FIFA President Gianni Infantino said the organization tried to help Somali referee Omar Abdulkadir Artan after US authorities denied him entry to the country, effectively ending his historic appointment to officiate at the 2026 FIFA World Cup. Infantino’s remarks, which included advising “relaxing rather than shouting,” arrived after days of international attention on a case that has become one of the more uncomfortable subplots of this summer’s tournament.

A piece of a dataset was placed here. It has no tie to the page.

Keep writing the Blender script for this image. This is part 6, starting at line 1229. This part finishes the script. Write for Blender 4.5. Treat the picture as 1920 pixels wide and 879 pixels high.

Artan, born in 1992, was selected as one of just three African center referees for the World Cup. For Somalia, a country not exactly known as a pipeline for FIFA match officials, this was a genuinely landmark moment. Then US border authorities decided otherwise.
What happened at Miami
Artan attempted to enter the United States between June 6 and June 8, 2026, arriving in Miami for a FIFA seminar ahead of the tournament. He was carrying a diplomatic passport and a valid visa. Neither mattered.
US authorities cited “vetting concerns” and reported what they described as derogatory information as reasons for barring his access. The specifics of those concerns have not been publicly detailed.
On June 9, FIFA confirmed that Artan would not be able to officiate at the World Cup due to his entry denial. A career-defining opportunity, years in the making, was over in roughly 48 hours.
Artan had been named Africa’s best male referee in 2025, a distinction that placed him among the continent’s elite. His selection for the World Cup went through FIFA’s own vetting and appointment process. And yet none of that institutional backing proved sufficient when he showed up at a US port of entry.
Infantino’s response and its limits
Infantino acknowledged disappointment over the situation and indicated that FIFA had offered assistance during Artan’s ordeal at the border. The FIFA president’s counsel to relax rather than shout struck a notably measured tone, one that critics might describe as underwhelming given the circumstances.
The diplomatic passport detail is particularly notable. Diplomatic documents typically afford holders a higher level of recognition at international borders. That Artan was turned away despite carrying one signals that whatever information US authorities flagged was treated as superseding standard diplomatic courtesies.
A hero’s welcome back home
If the American chapter of Artan’s story was defined by rejection, the Somali chapter was the opposite. Upon returning to Mogadishu, Artan received a hero’s welcome. Thousands gathered to celebrate his contributions and dedication to the sport.
Artan himself thanked both FIFA and the Confederation of African Football (CAF) for their support, a gracious response from someone who had just been denied the biggest professional opportunity of his life through no apparent fault of his own.